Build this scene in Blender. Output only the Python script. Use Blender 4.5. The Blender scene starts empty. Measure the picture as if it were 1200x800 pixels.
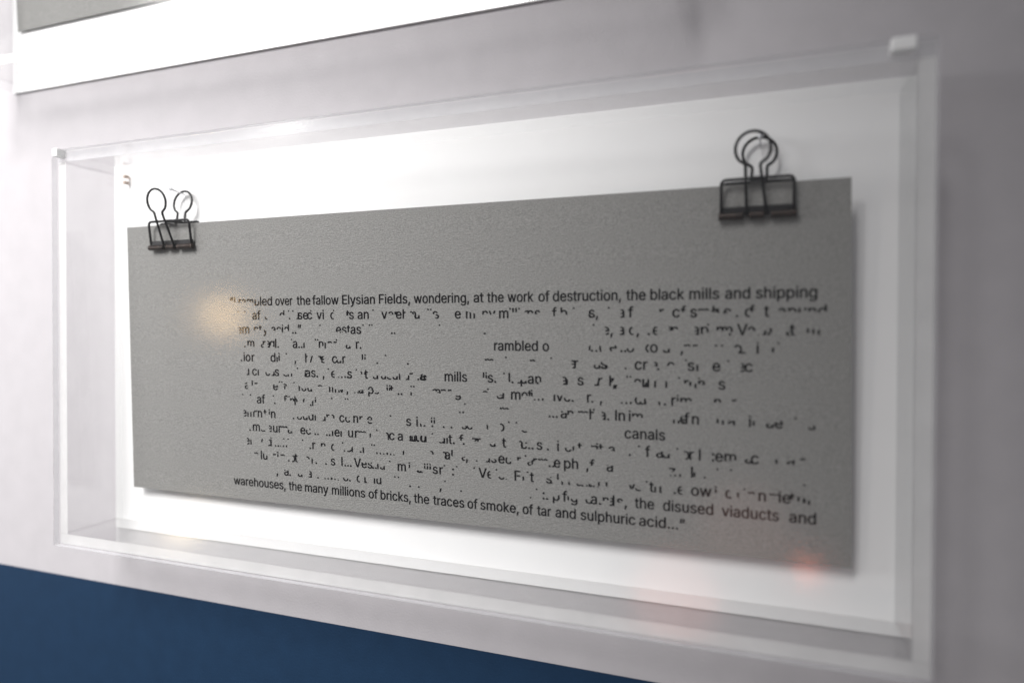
import bpy, bmesh, math, random, json
from mathutils import Vector, Matrix
from mathutils.geometry import tessellate_polygon

S = bpy.context.scene
COL = S.collection
random.seed(7)

# ------------------------------------------------------------------ camera
CAM_POS = Vector((0.38706, -0.34102, 0.10085))
cam_d = bpy.data.cameras.new('camera')
cam_d.sensor_width = 36.0
cam_d.lens = 802.0 / 1200 * 36
cam_d.clip_start = 0.005
cam_d.clip_end = 50
cam_d.dof.use_dof = True
cam_d.dof.focus_distance = 0.385
cam_d.dof.aperture_fstop = 3.0
cam = bpy.data.objects.new('camera', cam_d)
COL.objects.link(cam)
rx = Vector((0.93565806, 0.35289571, 0.00293528))
ux = Vector((-0.00713522, 0.0106011, 0.99991835))
fx = Vector((-0.35283577, 0.93560261, -0.012437))
cam.matrix_world = Matrix(((rx.x, ux.x, -fx.x, CAM_POS.x), (rx.y, ux.y, -fx.y, CAM_POS.y),
                           (rx.z, ux.z, -fx.z, CAM_POS.z), (0, 0, 0, 1)))
S.camera = cam

# ------------------------------------------------------------------ world, lamps, exposure
W = bpy.data.worlds.new('World')
S.world = W
W.use_nodes = True
W.node_tree.nodes['Background'].inputs[0].default_value = (0.93, 0.95, 1.0, 1)
W.node_tree.nodes['Background'].inputs[1].default_value = 0.22
S.view_settings.view_transform = 'Standard'
S.view_settings.look = 'None'
S.view_settings.exposure = 0.0
S.view_settings.gamma = 1.0
S.view_settings.use_curve_mapping = False
S.cycles.transparent_max_bounces = 24
S.cycles.max_bounces = 10

def spot_lamp(name, loc, target, radius, power, colour, angle, blend):
    l = bpy.data.lights.new(name, 'SPOT')
    l.shadow_soft_size = radius; l.energy = power; l.color = colour
    l.spot_size = math.radians(angle); l.spot_blend = blend
    o = bpy.data.objects.new(name, l); COL.objects.link(o)
    o.location = loc
    o.rotation_euler = (Vector(target) - Vector(loc)).to_track_quat('-Z', 'Y').to_euler()
    return o

def area_lamp(name, loc, target, size, power, colour):
    l = bpy.data.lights.new(name, 'AREA')
    l.shape = 'DISK'; l.size = size; l.energy = power; l.color = colour
    o = bpy.data.objects.new(name, l); COL.objects.link(o)
    o.location = loc
    o.rotation_euler = (Vector(target) - Vector(loc)).to_track_quat('-Z', 'Y').to_euler()
    return o

def bulb(name, loc, radius, power, colour):
    l = bpy.data.lights.new(name, 'POINT')
    l.shadow_soft_size = radius; l.energy = power; l.color = colour
    o = bpy.data.objects.new(name, l); COL.objects.link(o)
    o.location = loc
    return o

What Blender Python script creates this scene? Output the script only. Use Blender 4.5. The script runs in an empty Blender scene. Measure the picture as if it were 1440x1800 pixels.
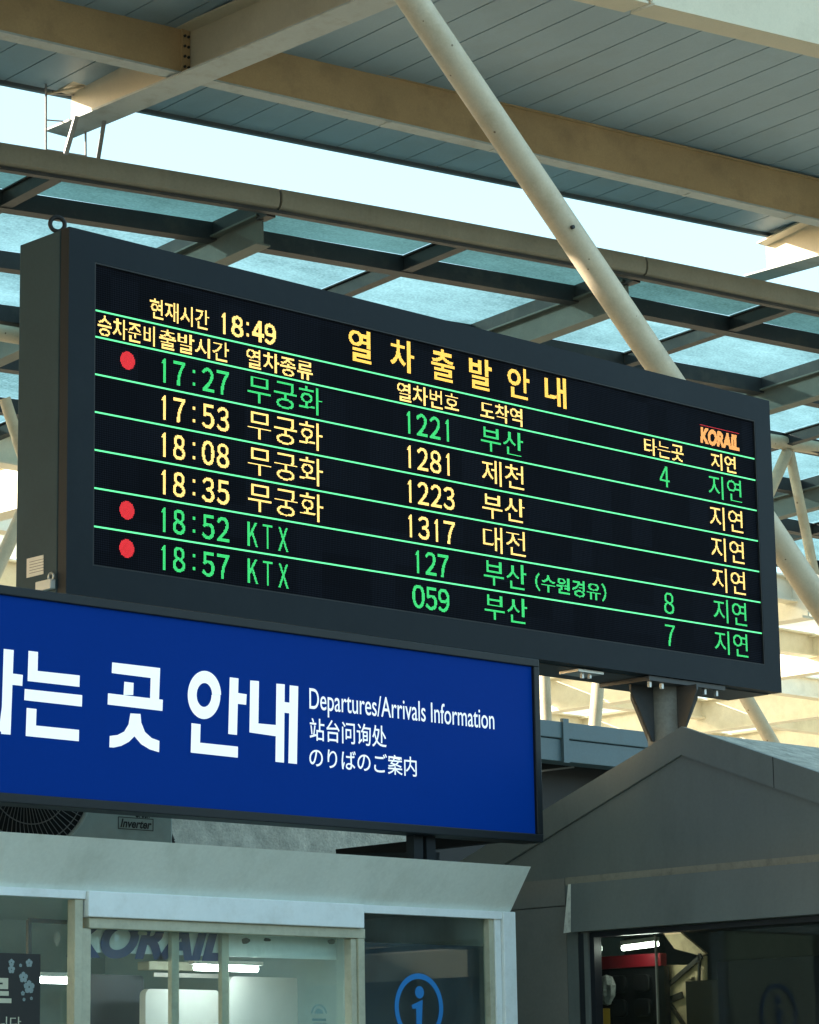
import bpy, math, random
from mathutils import Vector, Matrix
random.seed(7)
sc = bpy.context.scene
col = sc.collection
R = math.radians

# ---------------------------------------------------------------- camera, sky, sun, exposure
EYE, FPX = 1.6, 4974.398
yaw, pitch, roll = 0.800782936, 0.206523695, -0.016254783
FWD = Vector((math.cos(yaw)*math.cos(pitch), math.sin(yaw)*math.cos(pitch), math.sin(pitch)))
_r = Vector((math.sin(yaw), -math.cos(yaw), 0)); _u = _r.cross(FWD)
RIGHT = math.cos(roll)*_r + math.sin(roll)*_u
UP = -math.sin(roll)*_r + math.cos(roll)*_u
cd = bpy.data.cameras.new('camera'); cam = bpy.data.objects.new('camera', cd); col.objects.link(cam)
cd.sensor_fit = 'VERTICAL'; cd.sensor_height = 36.0; cd.lens = FPX/1800*36.0
cd.clip_start = 0.1; cd.clip_end = 2000
M = Matrix((RIGHT, UP, -FWD)).transposed().to_4x4(); M.translation = Vector((0, 0, EYE))
cam.matrix_world = M
sc.camera = cam

SUN_EL, SUN_AZ = R(15), math.atan2(0.66, -0.75)      # where the sun stands (azimuth from +X)
w = bpy.data.worlds.new('World'); sc.world = w; w.use_nodes = True
nt = w.node_tree; bg = nt.nodes['Background']
sky = nt.nodes.new('ShaderNodeTexSky'); sky.sky_type = 'NISHITA'; sky.sun_disc = False
sky.sun_elevation = SUN_EL; sky.sun_rotation = math.pi/2 - SUN_AZ
sky.air_density = 1.0; sky.dust_density = 1.5; sky.ozone_density = 1.2
veil = nt.nodes.new('ShaderNodeMix'); veil.data_type = 'RGBA'; veil.blend_type = 'ADD'; veil.inputs[0].default_value = 1
veil.inputs[7].default_value = (.72, 1.38, 1.25, 1)          # thin bright evening haze over the whole sky
nt.links.new(sky.outputs[0], veil.inputs[6]); nt.links.new(veil.outputs[2], bg.inputs[0]); bg.inputs[1].default_value = 0.15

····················

# GIVEN REQUEST
Above are some records. Reproduce the lines from the one with "What Blender Python" down to the one with "R = math.radians", keeping both, and leave every picture out.

# ANSWER FOR THIS EXERCISE
What Blender Python script creates this scene? Output the script only. Use Blender 4.5. The script runs in an empty Blender scene. Measure the picture as if it were 1440x1800 pixels.
import bpy, math, random
from mathutils import Vector, Matrix
random.seed(7)
sc = bpy.context.scene
col = sc.collection
R = math.radians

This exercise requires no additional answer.